• Data segment:
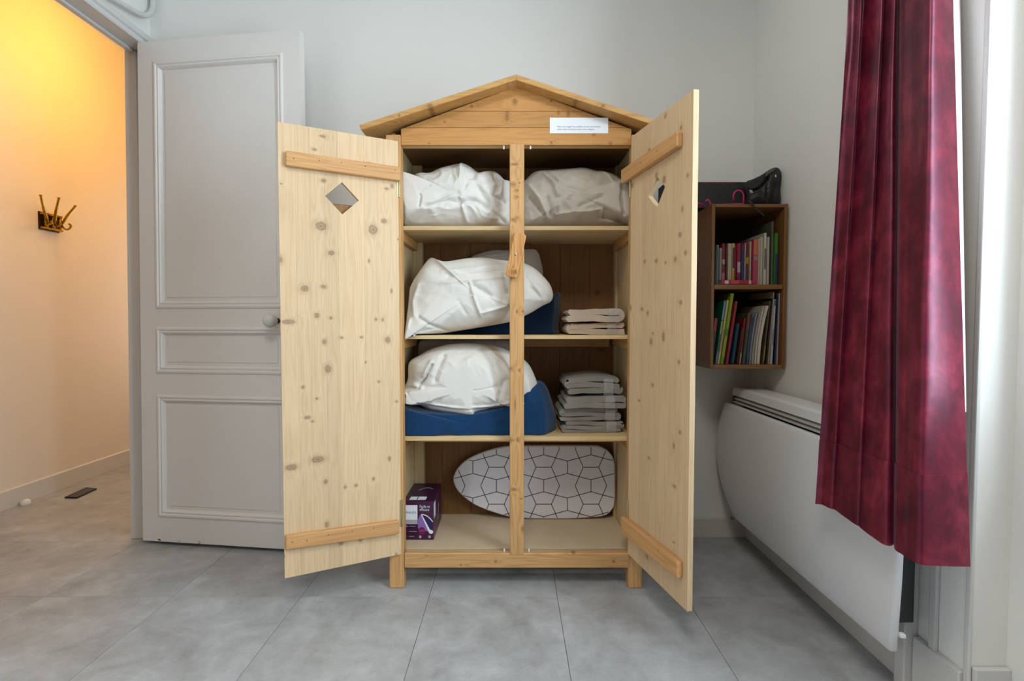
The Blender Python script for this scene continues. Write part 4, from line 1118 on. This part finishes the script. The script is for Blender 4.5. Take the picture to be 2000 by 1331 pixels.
for x0, x1, yt, sh, rgb, lab, bands in LO:
    book(lx(x0), lx(x1), zL, lz(yt), YBL, 0.19, rgb, lab, GL, lean=sh*YBL/FOC, bands=bands)
MG = [
 (1458.6, 1460.4, 614, 9.5, (78,104,126), 'blue edged magazine, first of the curved magazines', -0.0035),
 (1464, 1466, 612, 11.5, (160,166,176), 'pale blue magazine, second of the curved magazines', -0.004),
 (1467.8, 1471.5, 610, 13.5, (170,160,150), 'grey magazine sagging among the curved magazines', -0.005),
 (1473.2, 1476.5, 599, 15, (216,206,190), 'cream magazine with a bent back, before the thick one', -0.006),
 (1478, 1484, 597, 16, (222,212,200), 'thick cream magazine, last of the curved magazines', -0.007),
]
for x0, x1, yt, sh, rgb, lab, bd in MG:
    book(lx(x0), lx(x1), zL, lz(yt), YBL-0.006, 0.20, rgb, lab, 'curved magazines in the lower compartment', lean=sh*YBL/FOC, bend=bd, namek='magazine')
LO2 = [
 (1490, 1493.5, 588, 11.5, (96,84,50), 'thin patterned book leaning after the thick magazine', [(0.05, 0.3, (150,130,60))]),
 (1496, 1499, 583, 10, (22,20,30), 'black and violet book in the lower row', [(0.4, 0.6, (60,30,90))]),
 (1501.5, 1503, 570, 8.5, (196,176,146), 'tall beige folder rising behind the magazines', []),
 (1505.5, 1510, 585, 5.5, (202,198,188), 'white book with a green top edge, lower row', [(0.9, 0.99, (60,120,100)), (0.3, 0.55, (150,146,140))]),
 (1513, 1515.5, 577, 3.8, (24,34,86), 'navy blue book second from the wall-side board, lower row', []),
 (1518.7, 1520.4, 573, 2, (200,190,196), 'thin pinkish white book against the wall-side board', []),
]
for x0, x1, yt, sh, rgb, lab, bands in LO2:
    book(lx(x0), lx(x1), zL, lz(yt), YBL, 0.21, rgb, lab, GL, lean=sh*YBL/FOC, bands=bands)

# on top of the crate: hangers lying flat with their hooks up, black card box, bag
ZT = CZ1 - 0.0003
def hanger(cx, cy, rot, hook_r, label):
    r = root('clothes_hanger', (cx, cy, ZT), label, 'hanger', 'pink hangers on the crate', rotz=rot)
    bm = tube(NB(), spline([Vector((0, 0.0, 0.0052)), Vector((0.010, 0.03, 0.0052)), Vector((0.006, 0.085, 0.0052)), Vector((-0.004, 0.098, 0.0052)), Vector((-0.016, 0.085, 0.0052)), Vector((-0.10, 0.045, 0.0052)), Vector((-0.112, 0.030, 0.0052)), Vector((-0.10, 0.020, 0.0052)), Vector((-0.002, 0.0, 0.0052))], 5), 0.0042, 8)
    make('shoulder', bm, M['pink'], r, local=True, smooth=True)
    pts = [Vector((0, 0, 0.004))] + [Vector((0, 0, 0.022))] + [Vector((-hook_r + hook_r*math.cos(a), 0, 0.036 + hook_r*1.15*math.sin(a))) for a in [PI*k/10 for k in range(11)]] + [Vector((-2*hook_r+0.001, 0, 0.020))]
    make('hook', tube(NB(), pts, 0.0034, 8), M['pink'], r, local=True, smooth=True)
    return r
p = PY(1452, 398, BYF+0.03); hanger(p.x, BYF+0.03, 0, 0.0205, 'pink plastic hanger with its curved hook standing up beside the black bag')
p = PY(1389, 398, BYF+0.012)
h2_ = root('clothes_hanger', (CX0+0.006, BYF+0.03, ZT), 'pink plastic hanger lying at the outer board, only its hook tip showing', 'hanger', 'pink hangers on the crate')
make('shoulder', tube(NB(), spline([Vector((0, 0.055, 0.0052)), Vector((-0.03, 0.012, 0.0052)), Vector((-0.052, -0.012, 0.0052)), Vector((-0.058, -0.010, 0.0052)), Vector((-0.05, 0.06, 0.0052)), Vector((-0.03, 0.075, 0.0052))], 5), 0.004, 8), M['pink'], h2_, local=True, smooth=True)
make('hook', tube(NB(), spline([Vector((0, 0.0, 0.0015)), Vector((-0.003, 0, 0.010)), Vector((-0.009, 0, 0.020)), Vector((-0.014, 0, 0.0215)), Vector((-0.018, 0, 0.017))], 5), 0.0035, 8), M['pink'], h2_, local=True, smooth=True)
YBB = BYF + 0.125
bz0, bz1 = ZT + 0.011, PY(1400, 355.5, YBB).z
bx0, bx1 = PY(1300, 380, YBB).x, PY(1466, 380, YBB).x
bb = tag(make('black_box', box(NB(), bx0, bx1, YBB, YBB+0.11, bz0, bz1, bev=0.002), M['blackbox'], origin=((bx0+bx1)/2, YBB, bz0)), 'long flat black card box with cropped pink lettering lying on the crate', 'box')
tx0, tx1 = PY(1373, 360, YBB).x, PY(1437, 360, YBB).x
hgt = 0.0185
tm = text_bm('GNCOUX', hgt, lambda x, z: Vector((tx0 + x, YBB-0.0006, z + bz1 - hgt*0.33)), cut=hgt*0.30)
mx = max(v.co.x for v in tm.verts)
for v in tm.verts: v.co.x = tx0 + (v.co.x-tx0)*(tx1-tx0)/(mx-tx0)
tag(make('lettering', tm, M['pinkprint'], bb), kind='stuff')
# handbag
YG = BYF + 0.062
bag = root('handbag', (PY(1490, 398, YG).x, YG, ZT), 'black leather handbag slumped against the wall on top of the crate', 'bag')
pts = [(1462,404),(1457,385),(1453.5,368),(1458,355),(1468,351),(1485,343),(1499,334),(1508,329),(1517,327.5),(1523,333),(1525.5,344),(1523,370),(1519,404)]
bm = inflate(pts, (1490, 372), YG+0.02, 0.030, 0.05, [([(1462,376),(1478,370),(1494,352),(1500,336)], 2.2, -0.014), ([(1494,350),(1491,380),(1492,398)], 3, -0.005), ([(1510,375),(1506,398)], 2, 0.006), ([(1486,362),(1485,396)], 3, 0.004)], 0.003, 18, 4, ZT+0.0006, BYF+0.005, NT_=110, NR=34, ymax=YBB-0.004, wall=False)
make('bag_body', bm, M['leather'], bag, smooth=True)
def strip(bm, px, Y, wpx):
    pass
fl_ = [PY(x, y, YG-0.016) for x, y in ((1459,357),(1467,352.5),(1484,345),(1497,337),(1494,346),(1488,356),(1478,366),(1466,370),(1460,366))]
bm = prism(NB(), fl_, (0, 0.008, 0)); make('flap', bevel_all(bm, 0.002, 2), M['leather'], bag)
ed = [PY(x, y, YG-0.014) for x, y in ((1495,343),(1499,336),(1507,330.5),(1516,328.5),(1510,335),(1502,339),(1496,346))]
tag(make('flap_edge', bevel_all(prism(NB(), ed, (0, 0.006, 0)), 0.0012, 1), M['leathertan'], bag), 'worn tan flap edge')
for x, y, r in ((1465.5, 373.5, 0.0042), (1468.5, 374.5, 0.0042), (1515, 344, 0.0035)):
    c = PY(x, y, YG-0.020)
    make('buckle', tube(NB(), [c + Vector((r*0.6*math.cos(a), 0, r*1.3*math.sin(a))) for a in [2*PI*k/14 for k in range(14)]], 0.0011, 6, closed=True), M['chrome'], bag, smooth=True)
sp = [PY(1468, 391, YG-0.02), PY(1476, 386.5, YG-0.025), PY(1483, 385, YG-0.03), PY(1492, 388, YG-0.035), PY(1500, 395, YG-0.04)]
make('strap', tube(NB(), spline(sp, 6), 0.0038, 8, flat=0.5), M['leather'], bag, smooth=True)
sp = [PY(1464, 392, BYF+0.01), PY(1466, 396, BYF-0.006), PY(1471, 401, BYF-0.008), PY(1478, 409, BYF-0.007), PY(1486, 416, BYF-0.006), PY(1494, 422, BYF-0.004)]
make('strap', tube(NB(), spline(sp, 6), 0.0045, 8, flat=0.45), M['leather'], bag, smooth=True)
for v0 in ((1517.5, 352, 1507, 398),):
    make('side_strap', tube(NB(), [PY(1518, 352, YG-0.014), PY(1513, 375, YG-0.018), PY(1506, 398, YG-0.016)], 0.0035, 8, flat=0.5), M['leather'], bag, smooth=True)

# ================================================================== RADIATOR
rad = root('radiator', (1.03, 1.78, 0.16), 'long white curved electric panel radiator fixed low on the wall beneath the curtain', 'radiator')
zc, hz = 0.43, 0.29
def rX(z, y): 
    q = (z-zc)/hz; base = 0.941 + 0.012*(1.8-y)
    return base + 0.034*abs(q)**2.4
def rYf(z): q = (z-zc)/hz; return 2.325 - (0.145 if q < 0 else 0.075)*abs(q)**2.0
def rYn(z): q = (z-zc)/hz; return 1.243 + 0.055*abs(q)**2.0
def skin(z0, z1, th, nz, ny, inset=0.0):
    bm = NB(); F = []; B = []
    for i in range(nz+1):
        z = lerp(z0, z1, i/nz); f = []; b = []
        for j in range(ny+1):
            y = lerp(rYn(z), rYf(z), j/ny)
            x = rX(z, y); f.append(bm.verts.new((x, y, z))); b.append(bm.verts.new((x+th, y, z)))
        F.append(f); B.append(b)
    for i in range(nz):
        for j in range(ny):
            bm.faces.new((F[i][j], F[i][j+1], F[i+1][j+1], F[i+1][j])); bm.faces.new((B[i][j], B[i+1][j], B[i+1][j+1], B[i][j+1]))
    for i in range(nz):
        bm.faces.new((F[i][0], F[i+1][0], B[i+1][0], B[i][0])); bm.faces.new((F[i][ny], B[i][ny], B[i+1][ny], F[i+1][ny]))
    for j in range(ny):
        bm.faces.new((F[0][j], B[0][j], B[0][j+1], F[0][j+1])); bm.faces.new((F[nz][j], F[nz][j+1], B[nz][j+1], B[nz][j]))
    bmesh.ops.recalc_face_normals(bm, faces=bm.faces)
    ed_ = [e for e in bm.edges if len(e.link_faces) == 2 and e.calc_face_angle() > 1.0]
    bmesh.ops.bevel(bm, geom=ed_, offset=0.007, segments=3, affect='EDGES', profile=0.5)
    return bm
make('front_panel', skin(0.152, 0.648, 0.022, 18, 10), M['radiator'], rad, smooth=True, auto=50)
bm = NB(); prf = [(0.976, 0.684), (0.981, 0.715), (0.990, 0.722), (1.075, 0.722), (1.075, 0.684)]
prism(bm, [Vector((x, 1.30, z)) for x, z in prf], (0, 2.262-1.30, 0)); make('top_cap', bevel_all(bm, 0.003, 2), M['radiator'], rad)
make('body', box(NB(), 1.004, 1.078, 1.345, 2.225, 0.20, 0.683, bev=0.002), M['radiatordark'], rad)
for k in range(2):
    z = 0.6555 + k*0.014
    bm = prism(NB(), [Vector((0.970+k*0.003, 1.31, z)), Vector((0.998, 1.31, z+0.010)), Vector((0.998, 1.31, z+0.013)), Vector((0.970+k*0.003, 1.31, z+0.004))], (0, 2.235-1.31, 0))
    make('louver', bm, M['louver'], rad)
make('end_plate', box(NB(), 0.972, 1.003, 2.236, 2.247, 0.650, 0.683, bev=0.001), M['radiatordark'], rad)
for y in (1.45, 2.1): make('wall_bracket', box(NB(), 1.0785, WX_R-0.0005, y, y+0.04, 0.30, 0.62, bev=0.001), M['louver'], rad)
make('foot_clip', box(NB(), 0.985, 0.999, 1.268, 1.282, 0.205, 0.215, bev=0.002), M['whiteplastic'], rad)
c = PX(1434, 1012, 0.947)
bm = NB(); bm.faces.new([bm.verts.new(c + Vector((-0.010, a, b))) for a, b in ((0.012, 0.008), (-0.014, -0.008), (0.010, -0.006))]); make('warning_mark', bm, M['black'], rad)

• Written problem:
Extract every line above that contains the word "from".

• Response to this exercise:
The Blender Python script for this scene continues. Write part 4, from line 1118 on. This part finishes the script. The script is for Blender 4.5. Take the picture to be 2000 by 1331 pixels.
 (1513, 1515.5, 577, 3.8, (24,34,86), 'navy blue book second from the wall-side board, lower row', []),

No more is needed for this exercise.